Sunday, August 25, 2013

Civil Rights and the Conservative Movement



On April 4, 2008, mourners gathered at St. Patrick's Cathedral in New York to memorialize William F. Buckley, Jr., who had died five weeks earlier. That same Friday, mourners one thousand miles away gathered at the Lorraine Motel in Memphis to memorialize Martin Luther King, Jr., who had been murdered there exactly 40 years before.

The coincidence resonates. Drawing on exceptional rhetorical talents without ever being elected to public office, each man transformed the terrain where mere politicians clash. Buckley and King, born less than four years apart, both attained national prominence while still in their 20s. Buckley founded National Review in 1955; its first issue appeared two weeks before Rosa Parks set in motion the Montgomery bus boycott, which turned Dr. King into the nation's preeminent black leader.

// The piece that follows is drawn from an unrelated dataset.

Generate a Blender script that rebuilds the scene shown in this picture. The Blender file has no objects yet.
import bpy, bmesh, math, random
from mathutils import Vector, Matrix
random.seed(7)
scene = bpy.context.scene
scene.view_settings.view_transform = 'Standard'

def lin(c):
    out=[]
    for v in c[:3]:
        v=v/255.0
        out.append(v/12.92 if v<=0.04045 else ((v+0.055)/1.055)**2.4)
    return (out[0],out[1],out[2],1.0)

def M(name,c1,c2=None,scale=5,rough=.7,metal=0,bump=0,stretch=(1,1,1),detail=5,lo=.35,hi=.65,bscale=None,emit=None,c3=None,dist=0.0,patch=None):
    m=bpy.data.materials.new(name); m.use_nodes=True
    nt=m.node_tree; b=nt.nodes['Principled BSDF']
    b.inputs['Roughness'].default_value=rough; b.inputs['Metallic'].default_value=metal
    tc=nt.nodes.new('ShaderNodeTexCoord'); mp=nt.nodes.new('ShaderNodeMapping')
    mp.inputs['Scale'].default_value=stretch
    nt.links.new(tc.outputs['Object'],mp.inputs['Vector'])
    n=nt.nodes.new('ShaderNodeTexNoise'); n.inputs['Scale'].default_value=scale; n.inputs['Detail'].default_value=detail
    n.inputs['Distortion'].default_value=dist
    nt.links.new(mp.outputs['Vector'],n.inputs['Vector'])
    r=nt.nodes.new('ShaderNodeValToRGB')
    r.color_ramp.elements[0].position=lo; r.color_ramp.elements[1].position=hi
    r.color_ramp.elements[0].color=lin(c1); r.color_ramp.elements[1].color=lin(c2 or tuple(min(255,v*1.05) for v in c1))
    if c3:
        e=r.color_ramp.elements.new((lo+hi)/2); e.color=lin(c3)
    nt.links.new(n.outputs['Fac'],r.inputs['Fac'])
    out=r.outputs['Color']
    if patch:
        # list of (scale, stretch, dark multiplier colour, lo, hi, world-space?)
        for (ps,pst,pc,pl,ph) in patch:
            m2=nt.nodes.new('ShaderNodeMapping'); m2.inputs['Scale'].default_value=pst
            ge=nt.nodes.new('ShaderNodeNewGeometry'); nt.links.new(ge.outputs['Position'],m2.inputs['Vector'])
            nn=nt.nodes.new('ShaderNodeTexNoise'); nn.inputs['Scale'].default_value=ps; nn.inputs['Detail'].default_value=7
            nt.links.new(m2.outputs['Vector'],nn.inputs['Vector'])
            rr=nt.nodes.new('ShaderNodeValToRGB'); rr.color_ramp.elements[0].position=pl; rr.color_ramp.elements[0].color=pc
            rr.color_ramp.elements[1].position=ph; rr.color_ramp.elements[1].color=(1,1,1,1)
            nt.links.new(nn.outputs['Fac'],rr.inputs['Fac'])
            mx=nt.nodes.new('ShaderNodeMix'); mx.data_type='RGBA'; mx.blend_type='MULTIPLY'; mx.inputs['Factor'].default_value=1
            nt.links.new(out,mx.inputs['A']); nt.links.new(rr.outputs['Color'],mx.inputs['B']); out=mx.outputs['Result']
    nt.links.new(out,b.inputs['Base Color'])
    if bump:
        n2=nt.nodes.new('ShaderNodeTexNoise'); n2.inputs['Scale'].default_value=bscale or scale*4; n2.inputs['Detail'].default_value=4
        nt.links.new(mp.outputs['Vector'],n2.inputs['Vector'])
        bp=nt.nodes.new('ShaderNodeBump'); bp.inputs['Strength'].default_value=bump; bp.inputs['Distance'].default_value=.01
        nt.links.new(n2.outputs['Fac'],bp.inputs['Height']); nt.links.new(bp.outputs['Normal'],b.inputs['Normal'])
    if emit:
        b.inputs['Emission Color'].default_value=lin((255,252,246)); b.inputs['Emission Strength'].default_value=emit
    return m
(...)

Buckley and King went on to forge the conservative and civil rights movements, respectively, each of which reshaped American politics in the second half of the 20th century.

These two political movements were not, as conceived, antagonists. In its formative years the conservative movement was preoccupied with defeating international Communism and reversing the New Deal, while the civil rights movement existed to end Jim Crow. Neither objective required opposing, or even noticing, the other. The elaboration of each movement's premises, however, quickly turned them into adversaries.
On the questions where the movements confronted each other directly the simplest judgment is that King was right and Buckley was wrong. Although Buckley's personal generosity and talent for friendship resulted in warm tributes from writers on the Left, such as John Judis and James Galbraith, the first item always cited to disparage his legacy was Buckley's record during the decade between the Montgomery bus boycott and passage of the Voting Rights Act of 1965. "Buckley was not himself a bigot," Tim Noah wrote in Slate the day Buckley died, "but he was at best blind and at worst indifferent to the bigotry all around him, and there can be no question that he stood in the way of racial progress." In 2006 Noah's Slatecolleague, Daniel Gross, made the same point more heatedly:
At a time when a portion of the U.S. maintained a system of racial apartheid, Buckley and his magazine, time and time again, sided with the white supremacists. And in the decades since, I haven't seen any evidence that he and his many acolytes are sorry, or ashamed—or that they've ever engaged in anything like an honest reckoning with their intellectual complicity in segregation.

These blunt judgments are similar to the one delivered from within conservative ranks by Jonah Goldberg in 2002:
Conservatives should feel some embarrassment and shame that we are outraged at instances of racism now that it is easy to be. Conservatives...were often at best MIA on the issue of civil rights in the 1960s. Liberals were on the right side of history on the issue of race. And conservatives should probably admit that more often.

All of Buckley's writings are now available at Hillsdale College's website (www.hillsdale.edu/buckley). Through them runs the line Goldberg gently suggests, the one separating the ways conservatives avoided the campaign to end America's caste system, from the ways they impeded that campaign.